Aquel otoño de 1976 el país se preocupaba por el incierto panorama político, ahora la duda está en la globalización, el cambio climático o las próximas elecciones también en diciembre. Bajamos posiblemente por donde este sábado de 2015 ascendimos. La noche se cernía sobre el paisaje en uno de los días más cortos del año. Desde la casa de los forestales fuimos hasta Salem y andando llegamos a Castellón de Rugat. El padre Ribelles llamó por teléfono a los padres de algunos de nosotros y pidió a varios camioneros que nos acercaran hasta casa. Mis padres estaban ya preocupados por la tardanza. Además, por si fuera poco, la perrita caniche negra de mis tíos, que cuidábamos esos días se había escapado por la reja de la calle y nunca jamás supimos más de ella.

Voy caminando taciturno por la pista forestal preocupado porque se hace tarde y me esperan en casa para comer. Tengo que traer de vuelta a Rótova a dos de mis compañeros de excursión y ello me retrasará más. Ellos van por delante y por detrás sumidos en sus conversaciones en un idioma que dejo de entender en cuanto aceleran hablando entre ellos. Yo camino rápido esquivando rocas sueltas entre los bancales que señalan la herencia de los que antes pasaron por allí. En la cumbre el sol se filtra nuevamente entre nubes. Hago una foto y creo que atrapo el momento cuando sólo capturo una imagen también destinada a disiparse, un día, dentro de una memoria magnética.
La vida ha pasado a una velocidad pasmosa.

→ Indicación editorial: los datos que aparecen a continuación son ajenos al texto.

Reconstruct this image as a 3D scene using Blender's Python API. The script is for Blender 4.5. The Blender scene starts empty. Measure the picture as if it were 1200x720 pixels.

Los ciclos del tiempo ha traído y llevado miles de personas que han entrado y salido en mi vida como rayos cósmicos que llegan desde algún lugar remoto y atraviesan los cuerpos, las piedras y la montaña en ese caos de materia que se hace, deshace y rehace como las esquirlas de niebla, sin que la soledad, la nostalgia o los amores perdidos puedan realmente influir, más allá de nuestros efímeros sentimientos.